- THE PROBLEM
Filter the listing and keep only the lines with the word "picture".

- SUPPLIED INFORMATION

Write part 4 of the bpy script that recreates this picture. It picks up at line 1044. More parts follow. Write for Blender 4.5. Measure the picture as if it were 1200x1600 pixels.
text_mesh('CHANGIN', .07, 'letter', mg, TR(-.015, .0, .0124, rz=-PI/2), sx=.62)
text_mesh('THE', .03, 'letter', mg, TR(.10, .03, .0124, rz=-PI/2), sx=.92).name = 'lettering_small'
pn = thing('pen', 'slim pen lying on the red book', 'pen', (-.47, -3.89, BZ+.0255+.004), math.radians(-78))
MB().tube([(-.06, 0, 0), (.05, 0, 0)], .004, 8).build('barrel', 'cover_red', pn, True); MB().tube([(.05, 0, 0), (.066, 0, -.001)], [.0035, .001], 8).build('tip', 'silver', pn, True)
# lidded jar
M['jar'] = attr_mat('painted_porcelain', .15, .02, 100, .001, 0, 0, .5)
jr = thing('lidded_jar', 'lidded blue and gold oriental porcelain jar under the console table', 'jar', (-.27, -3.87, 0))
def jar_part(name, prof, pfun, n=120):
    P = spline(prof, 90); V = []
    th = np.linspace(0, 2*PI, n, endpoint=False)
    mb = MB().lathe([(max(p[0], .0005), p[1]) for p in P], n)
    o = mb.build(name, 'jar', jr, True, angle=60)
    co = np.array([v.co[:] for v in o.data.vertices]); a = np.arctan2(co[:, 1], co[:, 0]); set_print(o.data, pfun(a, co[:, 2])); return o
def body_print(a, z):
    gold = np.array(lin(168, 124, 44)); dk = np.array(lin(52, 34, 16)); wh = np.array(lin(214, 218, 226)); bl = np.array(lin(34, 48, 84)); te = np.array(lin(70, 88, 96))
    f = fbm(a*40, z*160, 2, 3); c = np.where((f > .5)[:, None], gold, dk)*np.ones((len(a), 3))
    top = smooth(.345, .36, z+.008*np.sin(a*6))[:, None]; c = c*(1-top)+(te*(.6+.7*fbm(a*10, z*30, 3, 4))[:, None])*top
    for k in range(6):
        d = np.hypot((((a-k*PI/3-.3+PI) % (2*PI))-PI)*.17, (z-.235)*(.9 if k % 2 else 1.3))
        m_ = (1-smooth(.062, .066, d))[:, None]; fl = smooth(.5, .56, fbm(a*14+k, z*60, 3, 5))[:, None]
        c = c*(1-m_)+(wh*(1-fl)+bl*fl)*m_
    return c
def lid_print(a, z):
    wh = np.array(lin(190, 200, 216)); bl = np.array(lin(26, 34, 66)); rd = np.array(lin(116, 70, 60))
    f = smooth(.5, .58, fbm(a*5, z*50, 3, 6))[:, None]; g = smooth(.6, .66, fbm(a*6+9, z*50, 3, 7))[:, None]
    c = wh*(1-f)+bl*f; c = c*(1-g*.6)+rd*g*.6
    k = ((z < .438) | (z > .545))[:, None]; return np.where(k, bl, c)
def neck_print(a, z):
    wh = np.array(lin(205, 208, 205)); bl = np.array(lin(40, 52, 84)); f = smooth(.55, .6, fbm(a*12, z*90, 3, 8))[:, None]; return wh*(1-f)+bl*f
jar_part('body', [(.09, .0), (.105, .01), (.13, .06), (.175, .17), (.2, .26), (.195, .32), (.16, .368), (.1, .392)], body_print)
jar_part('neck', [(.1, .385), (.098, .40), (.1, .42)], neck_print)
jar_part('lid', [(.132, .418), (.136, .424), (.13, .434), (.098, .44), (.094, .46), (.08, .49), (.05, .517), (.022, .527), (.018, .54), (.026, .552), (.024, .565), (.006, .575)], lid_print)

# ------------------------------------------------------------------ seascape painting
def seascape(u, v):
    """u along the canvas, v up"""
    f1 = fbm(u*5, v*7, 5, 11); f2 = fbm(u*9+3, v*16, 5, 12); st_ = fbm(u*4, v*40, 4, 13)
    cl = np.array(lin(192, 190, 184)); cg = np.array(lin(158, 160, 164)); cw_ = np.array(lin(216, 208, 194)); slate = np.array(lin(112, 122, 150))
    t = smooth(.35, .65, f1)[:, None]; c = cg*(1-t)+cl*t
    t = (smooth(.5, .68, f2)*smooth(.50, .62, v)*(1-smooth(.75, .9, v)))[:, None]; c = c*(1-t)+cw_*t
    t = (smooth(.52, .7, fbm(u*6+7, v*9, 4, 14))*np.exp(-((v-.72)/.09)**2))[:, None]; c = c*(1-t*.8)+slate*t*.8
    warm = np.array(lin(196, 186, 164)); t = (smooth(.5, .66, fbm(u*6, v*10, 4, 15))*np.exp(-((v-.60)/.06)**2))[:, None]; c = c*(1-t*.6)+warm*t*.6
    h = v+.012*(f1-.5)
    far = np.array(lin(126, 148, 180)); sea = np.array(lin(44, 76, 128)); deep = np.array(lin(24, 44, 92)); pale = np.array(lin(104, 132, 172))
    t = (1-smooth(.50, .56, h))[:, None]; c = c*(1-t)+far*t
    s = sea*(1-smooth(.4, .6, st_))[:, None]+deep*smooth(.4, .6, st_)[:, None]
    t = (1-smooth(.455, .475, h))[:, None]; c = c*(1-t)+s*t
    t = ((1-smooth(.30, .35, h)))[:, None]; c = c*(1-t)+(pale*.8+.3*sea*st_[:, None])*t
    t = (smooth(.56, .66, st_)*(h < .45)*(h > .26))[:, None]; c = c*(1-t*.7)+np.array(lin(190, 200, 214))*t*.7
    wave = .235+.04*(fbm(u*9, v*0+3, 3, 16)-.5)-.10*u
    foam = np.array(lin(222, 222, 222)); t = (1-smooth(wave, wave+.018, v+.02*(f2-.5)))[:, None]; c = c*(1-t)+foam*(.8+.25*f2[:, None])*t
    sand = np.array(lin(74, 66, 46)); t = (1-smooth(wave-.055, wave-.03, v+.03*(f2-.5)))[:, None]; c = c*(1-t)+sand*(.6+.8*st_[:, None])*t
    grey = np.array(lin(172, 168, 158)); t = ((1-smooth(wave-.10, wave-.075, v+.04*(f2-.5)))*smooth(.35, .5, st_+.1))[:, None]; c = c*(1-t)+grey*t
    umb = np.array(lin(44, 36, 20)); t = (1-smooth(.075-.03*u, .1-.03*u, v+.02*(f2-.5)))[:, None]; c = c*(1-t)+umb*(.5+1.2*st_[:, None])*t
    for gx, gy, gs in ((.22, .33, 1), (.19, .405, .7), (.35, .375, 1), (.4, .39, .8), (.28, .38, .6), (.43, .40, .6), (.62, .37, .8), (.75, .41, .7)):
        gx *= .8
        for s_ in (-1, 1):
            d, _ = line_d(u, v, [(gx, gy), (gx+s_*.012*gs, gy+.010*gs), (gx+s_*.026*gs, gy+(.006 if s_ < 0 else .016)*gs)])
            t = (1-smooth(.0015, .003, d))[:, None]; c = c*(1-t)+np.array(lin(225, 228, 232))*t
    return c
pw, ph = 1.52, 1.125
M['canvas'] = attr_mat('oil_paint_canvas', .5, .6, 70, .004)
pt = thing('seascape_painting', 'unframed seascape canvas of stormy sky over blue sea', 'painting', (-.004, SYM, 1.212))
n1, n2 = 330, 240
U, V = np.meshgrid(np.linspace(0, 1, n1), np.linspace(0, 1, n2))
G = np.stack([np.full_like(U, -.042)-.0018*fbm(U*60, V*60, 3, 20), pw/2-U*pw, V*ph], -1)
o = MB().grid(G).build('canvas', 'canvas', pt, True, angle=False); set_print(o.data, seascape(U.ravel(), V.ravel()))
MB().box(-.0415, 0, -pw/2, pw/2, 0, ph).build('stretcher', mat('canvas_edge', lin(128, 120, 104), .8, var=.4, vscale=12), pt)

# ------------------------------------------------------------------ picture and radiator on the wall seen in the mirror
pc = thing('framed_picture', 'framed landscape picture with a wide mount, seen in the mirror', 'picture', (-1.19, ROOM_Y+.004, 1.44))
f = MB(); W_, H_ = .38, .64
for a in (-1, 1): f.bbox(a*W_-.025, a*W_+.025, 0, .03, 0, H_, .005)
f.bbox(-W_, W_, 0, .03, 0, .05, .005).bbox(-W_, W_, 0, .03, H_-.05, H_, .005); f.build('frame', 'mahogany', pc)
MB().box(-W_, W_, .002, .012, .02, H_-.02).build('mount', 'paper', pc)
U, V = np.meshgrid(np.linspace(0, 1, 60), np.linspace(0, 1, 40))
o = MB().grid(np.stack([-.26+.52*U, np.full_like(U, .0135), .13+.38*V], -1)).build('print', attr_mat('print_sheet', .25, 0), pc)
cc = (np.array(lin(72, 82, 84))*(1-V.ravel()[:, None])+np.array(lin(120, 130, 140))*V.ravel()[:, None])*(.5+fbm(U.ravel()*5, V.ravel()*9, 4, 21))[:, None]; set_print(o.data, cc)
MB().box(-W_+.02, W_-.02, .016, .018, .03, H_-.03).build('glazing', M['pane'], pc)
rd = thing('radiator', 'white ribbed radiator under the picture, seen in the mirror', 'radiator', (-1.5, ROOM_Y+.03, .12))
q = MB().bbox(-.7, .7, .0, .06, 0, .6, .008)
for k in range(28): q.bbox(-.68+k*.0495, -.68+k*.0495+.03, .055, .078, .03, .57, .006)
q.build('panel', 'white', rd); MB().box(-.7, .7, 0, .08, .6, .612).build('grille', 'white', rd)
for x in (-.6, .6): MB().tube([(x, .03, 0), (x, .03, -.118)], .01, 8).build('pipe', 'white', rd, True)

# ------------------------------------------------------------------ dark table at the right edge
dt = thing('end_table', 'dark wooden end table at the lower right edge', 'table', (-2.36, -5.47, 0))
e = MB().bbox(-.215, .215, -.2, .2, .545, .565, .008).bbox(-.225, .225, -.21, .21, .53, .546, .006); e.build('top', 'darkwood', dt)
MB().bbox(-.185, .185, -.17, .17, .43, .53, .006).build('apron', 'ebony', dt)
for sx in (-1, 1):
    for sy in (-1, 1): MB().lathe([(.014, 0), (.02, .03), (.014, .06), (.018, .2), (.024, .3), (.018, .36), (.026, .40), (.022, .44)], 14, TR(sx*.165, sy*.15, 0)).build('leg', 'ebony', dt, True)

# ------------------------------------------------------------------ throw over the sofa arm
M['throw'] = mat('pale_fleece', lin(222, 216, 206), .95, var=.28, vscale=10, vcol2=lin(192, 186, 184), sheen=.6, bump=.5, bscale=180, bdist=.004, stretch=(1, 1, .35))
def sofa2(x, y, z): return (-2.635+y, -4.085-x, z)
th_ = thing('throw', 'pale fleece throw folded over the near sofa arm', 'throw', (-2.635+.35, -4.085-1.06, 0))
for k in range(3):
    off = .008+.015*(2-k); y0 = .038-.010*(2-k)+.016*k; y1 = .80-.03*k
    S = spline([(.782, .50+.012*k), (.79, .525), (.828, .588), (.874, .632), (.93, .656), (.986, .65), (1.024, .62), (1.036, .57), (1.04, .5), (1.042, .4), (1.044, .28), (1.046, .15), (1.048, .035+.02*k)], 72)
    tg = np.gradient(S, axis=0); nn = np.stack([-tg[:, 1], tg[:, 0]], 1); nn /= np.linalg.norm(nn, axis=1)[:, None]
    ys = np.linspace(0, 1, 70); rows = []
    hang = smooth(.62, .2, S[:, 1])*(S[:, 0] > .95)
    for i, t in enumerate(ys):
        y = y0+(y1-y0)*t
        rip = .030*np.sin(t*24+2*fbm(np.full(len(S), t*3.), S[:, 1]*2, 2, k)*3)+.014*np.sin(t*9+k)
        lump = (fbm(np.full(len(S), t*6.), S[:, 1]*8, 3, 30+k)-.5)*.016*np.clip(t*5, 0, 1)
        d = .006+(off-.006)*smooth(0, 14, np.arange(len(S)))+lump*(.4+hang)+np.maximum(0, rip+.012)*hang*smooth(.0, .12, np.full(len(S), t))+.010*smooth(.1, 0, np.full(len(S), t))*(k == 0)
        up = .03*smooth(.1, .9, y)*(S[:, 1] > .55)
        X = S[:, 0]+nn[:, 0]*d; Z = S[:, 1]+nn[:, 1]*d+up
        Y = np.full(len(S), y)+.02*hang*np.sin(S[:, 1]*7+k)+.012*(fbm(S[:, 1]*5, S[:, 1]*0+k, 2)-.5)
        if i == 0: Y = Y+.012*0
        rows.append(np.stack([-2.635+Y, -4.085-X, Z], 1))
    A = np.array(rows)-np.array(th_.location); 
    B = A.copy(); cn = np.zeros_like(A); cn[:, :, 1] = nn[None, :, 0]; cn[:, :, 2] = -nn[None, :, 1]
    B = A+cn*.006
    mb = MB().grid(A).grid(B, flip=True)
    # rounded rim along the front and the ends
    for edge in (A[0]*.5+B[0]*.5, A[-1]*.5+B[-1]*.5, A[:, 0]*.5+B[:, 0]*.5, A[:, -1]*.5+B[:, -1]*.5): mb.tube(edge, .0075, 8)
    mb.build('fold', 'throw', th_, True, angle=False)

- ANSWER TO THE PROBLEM
Write part 4 of the bpy script that recreates this picture. It picks up at line 1044. More parts follow. Write for Blender 4.5. Measure the picture as if it were 1200x1600 pixels.
# ------------------------------------------------------------------ picture and radiator on the wall seen in the mirror
pc = thing('framed_picture', 'framed landscape picture with a wide mount, seen in the mirror', 'picture', (-1.19, ROOM_Y+.004, 1.44))
rd = thing('radiator', 'white ribbed radiator under the picture, seen in the mirror', 'radiator', (-1.5, ROOM_Y+.03, .12))